The description given by Winslow (Young’s Chron. of Pilg., p. 365) is very similar to Morell’s. See also Gookin’s Indians, I. Mass. Hist. Coll., vol. i. p. 152; Josselyn’s Two Voyages, pp. 128-9, and Williams’s Key, ch. xx.
Smith (True Travels, vol. i. p. 129) says: “For their apparell, they are sometimes covered with the skinnes of wilde beasts, which in winter are dressed with the hayre, but in Sommer without. The better sort use large mantels of Deare skins, not much differing in fashion from the Irish mantels. Some imbrodered with white beads, some with copper, others painted after their manner. But the common sort have scarce to cover their nakednesse, but with grasse, the leaves of trees or such like. We have seene some use mantels made of Turkey feathers so prettily wrought and woven with threads that nothing could be discerned but the feathers.”
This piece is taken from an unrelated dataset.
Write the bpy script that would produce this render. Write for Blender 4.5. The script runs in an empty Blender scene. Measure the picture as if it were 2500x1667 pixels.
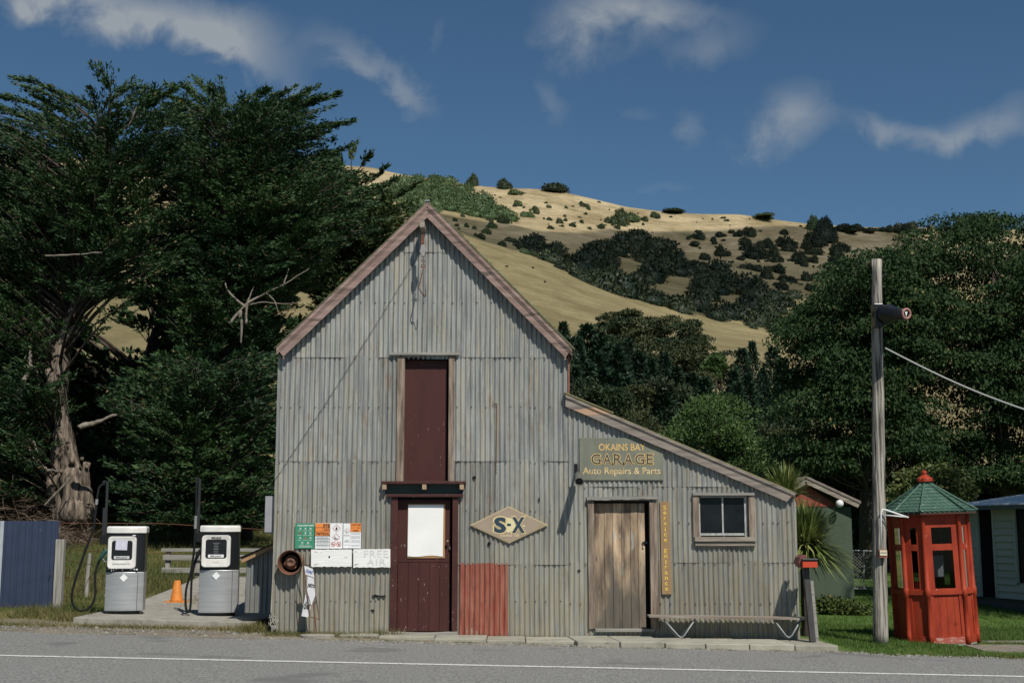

[248] Speaking of a ceremony common to the Algonquins and the Hurons, of propitiating their fishing-nets by formally marrying them every year to two young girls, Parkman says: “As it was indispensable that the brides should be virgins, mere children were chosen” (The Jesuits in North America, p. lxix. note). The subject of female chastity among the Indians has already been referred to (supra, p. [17]), and it is extremely questionable whether they had any conception of it. Winslow, in his Good News (Young’s Chron. of Pilg., p. 364) says:—“When a maid is taken in marriage, she first cutteth her hair, and after weareth a covering on her head, till her hair be grown out. Their women are diversely disposed; some as modest, as they will scarce talk one with another in the company of men, being very chaste also; yet others seem light, lascivious, and wanton.... Some common strumpets there are, as well as in other places; but they are such as either never married, or widows, or put away for adultery; for no man will keep such an one to wife.” Strachey (Historie, p. 65), says of the Virginians: “Their younger women goe not shadowed [clothed] amongst their owne companie, until they be nigh eleaven or twelve returnes of the leafe old, nor are they much ashamed thereof, and therefore would the before remembered Pochahuntas, a well featured, but wanton yong girle, Powhatan’s daughter, sometymes resorting to our fort, of the age then of eleven or twelve yeares, get the boyes forth with her into the markett place, and make them wheele, falling on their hands, turning up their heeles upwards, whome she would followe, and wheele so her self, naked as she was, all the fort over; but being over twelve yeares, they put on a kind of semecinctum lethern apron (as doe our artificers or handycrafts men) before their bellies, and are very shamefac’t to be seen bare.” Ellis, in his Red Man and White Man (p. 185), remarks on this point: “The obscenity of the savages is unchecked in its revolting and disgusting exhibitions. Sensuality seeks no covert.”